O discurso estridente, raivoso da líder máxima do partido, sob um verniz supostamente popular, não encontra ressonância alguma na população, senão em segmentos sindicais e na pequena burguesia com complexo de culpa mais sujeita à sua demagogia moralista (juntos, chegam aos 6% que teve sua candidata no ano passado). O PSOL é, afinal de contas, resquício de infantilismo político, característico daquela esquerda anacrônica incapaz de exercer o poder; imaturidade remanescente dos primórdios da redemocratização, conseqüência de seu distanciamento, desconexão total em relação à sociedade brasileira contemporânea. A rejeição primitiva a “tudo isso que está aí” não encontra respaldo numa população em que os 10% mais pobres tiveram aumento de quase 60% em sua renda, no primeiro mandato Lula (segundo pesquisa da FGV). Pela primeira vez no país, a proporção de miseráveis caiu abaixo dos 20% da população (IBGE). O moralismo prepotente de um Ivan Valente ou a retórica endiabrada e auto-suficiente de uma Luciana Genro não encontram eco no povão, ficando restrito o seu alcance ao Leblon de Manoel Carlos e César Maia.
O maior erro do partido, porém, é a sua incapacidade de tirar lições da história recente do Brasil. A sociedade brasileira vem se aperfeiçoando aos poucos, nas últimas duas décadas. As transformações vêm se dando sem se centrar em uma pessoa específica e sem voluntarismos: são orgânicas.
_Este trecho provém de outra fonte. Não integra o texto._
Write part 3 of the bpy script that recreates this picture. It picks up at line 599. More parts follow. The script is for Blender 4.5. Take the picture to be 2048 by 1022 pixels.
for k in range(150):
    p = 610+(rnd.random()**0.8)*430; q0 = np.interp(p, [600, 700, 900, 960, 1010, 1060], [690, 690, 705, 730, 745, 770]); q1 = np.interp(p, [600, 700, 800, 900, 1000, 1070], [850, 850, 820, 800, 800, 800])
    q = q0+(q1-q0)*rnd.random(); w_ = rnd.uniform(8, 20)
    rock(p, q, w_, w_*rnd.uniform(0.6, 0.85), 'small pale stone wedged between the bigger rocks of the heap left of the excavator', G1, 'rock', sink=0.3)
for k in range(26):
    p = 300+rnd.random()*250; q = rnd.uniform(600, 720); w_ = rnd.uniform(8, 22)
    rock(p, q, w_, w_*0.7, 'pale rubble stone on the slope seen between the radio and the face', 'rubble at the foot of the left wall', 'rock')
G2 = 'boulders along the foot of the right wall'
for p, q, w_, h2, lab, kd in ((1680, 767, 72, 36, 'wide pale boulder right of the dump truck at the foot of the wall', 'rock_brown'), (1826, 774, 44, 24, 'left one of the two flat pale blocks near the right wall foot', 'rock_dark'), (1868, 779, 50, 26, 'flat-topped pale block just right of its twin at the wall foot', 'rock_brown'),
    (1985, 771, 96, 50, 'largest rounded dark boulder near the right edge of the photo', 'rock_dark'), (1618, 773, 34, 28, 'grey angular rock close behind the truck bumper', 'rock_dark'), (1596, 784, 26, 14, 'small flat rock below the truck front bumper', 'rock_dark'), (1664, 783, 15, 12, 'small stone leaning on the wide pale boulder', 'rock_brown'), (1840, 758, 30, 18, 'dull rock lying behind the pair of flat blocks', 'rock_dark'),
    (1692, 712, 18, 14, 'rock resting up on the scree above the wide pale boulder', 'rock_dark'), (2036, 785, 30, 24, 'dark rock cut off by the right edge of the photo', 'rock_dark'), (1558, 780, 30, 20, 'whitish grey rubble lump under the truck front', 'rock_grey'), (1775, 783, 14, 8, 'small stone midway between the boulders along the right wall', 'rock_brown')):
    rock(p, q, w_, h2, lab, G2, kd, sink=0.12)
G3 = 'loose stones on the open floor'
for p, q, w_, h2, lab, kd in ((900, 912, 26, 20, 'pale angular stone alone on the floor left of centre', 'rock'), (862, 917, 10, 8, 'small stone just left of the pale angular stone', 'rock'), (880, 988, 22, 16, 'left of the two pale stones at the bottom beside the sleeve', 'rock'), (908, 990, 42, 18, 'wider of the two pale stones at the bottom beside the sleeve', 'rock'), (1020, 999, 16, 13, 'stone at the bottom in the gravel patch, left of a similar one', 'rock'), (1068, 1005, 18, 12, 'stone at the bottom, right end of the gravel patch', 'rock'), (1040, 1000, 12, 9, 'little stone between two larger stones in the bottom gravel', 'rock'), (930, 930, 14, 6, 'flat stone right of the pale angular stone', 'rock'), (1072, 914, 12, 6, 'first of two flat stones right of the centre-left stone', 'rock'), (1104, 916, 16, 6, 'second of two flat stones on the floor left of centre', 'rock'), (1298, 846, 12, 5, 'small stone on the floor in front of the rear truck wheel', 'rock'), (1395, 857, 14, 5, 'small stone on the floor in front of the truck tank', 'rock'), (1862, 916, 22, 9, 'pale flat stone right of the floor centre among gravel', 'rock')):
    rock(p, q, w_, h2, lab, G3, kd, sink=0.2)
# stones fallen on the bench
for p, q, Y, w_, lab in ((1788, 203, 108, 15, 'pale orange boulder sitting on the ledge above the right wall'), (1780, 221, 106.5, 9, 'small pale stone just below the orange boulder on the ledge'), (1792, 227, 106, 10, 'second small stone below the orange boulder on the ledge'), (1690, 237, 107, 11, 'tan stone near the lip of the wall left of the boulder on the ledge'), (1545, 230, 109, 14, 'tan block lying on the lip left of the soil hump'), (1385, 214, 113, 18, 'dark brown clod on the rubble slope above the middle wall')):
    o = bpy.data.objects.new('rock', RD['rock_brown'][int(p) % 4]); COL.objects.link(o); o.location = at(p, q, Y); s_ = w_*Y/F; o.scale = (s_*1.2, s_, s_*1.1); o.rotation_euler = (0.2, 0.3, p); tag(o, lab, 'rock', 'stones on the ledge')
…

A representatividade do PT, que soube evoluir e tornar-se um partido governante de esquerda, não vinha de seus setores demagógicos e moralistas (daí vinha apenas sua visibilidade). Mas sim, dos seus setores mais ligados à sociedade civil organizada. O ineditismo da formação do PT advém da diversidade de micro-agendas nele contidas. Esta ligação intrínseca aos movimentos sociais se traduz em posicionamentos adotados no Congresso Nacional e em políticas públicas implementadas quando no governo.
Não é à toa que dentre as áreas do Governo Lula que são mais bem avaliadas, tanto por técnicos quanto pelo povo, estão aquelas em que mais há envolvimento da sociedade civil organizada: por exemplo, nos Ministérios do Desenvolvimento Social, na Cultura, na Educação e na Saúde. Isso para não falar nas políticas setoriais (as dos negros, das mulheres, dos homossexuais, dos quilombolas...).
A pobreza do discurso moralista único, encampado pelo PSOL, revela ainda outro erro de análise. A corrupção não se acaba nunca (até na Finlândia ela existe), nem diminui da noite para o dia. Ela é dirimida com o fortalecimento das instituições. E isso vem claramente ocorrendo no Brasil. Temos um governo mais transparente e uma sociedade menos tolerante com certos comportamentos até recentemente tidos como lugares-comum.
Em suma, o PSOL encontra-se na contra-mão da história. Por trás de seu discurso pretensamente universalista e francamente arrogante, a verdade é que o partido surgiu por e para defender interesses de grupos particulares. Restrito à sua base eleitoral ínfima e não-representativa da sociedade brasileira, não irá muito além disso que é hoje (aqueles 6%), servindo antes como linha auxiliar da direita (ao atuar sistematicamente no Congresso ao lado do PFL, PSDB e PPS) do que como ativo colaborador da luta pela adoção de uma macro-agenda progressista no país.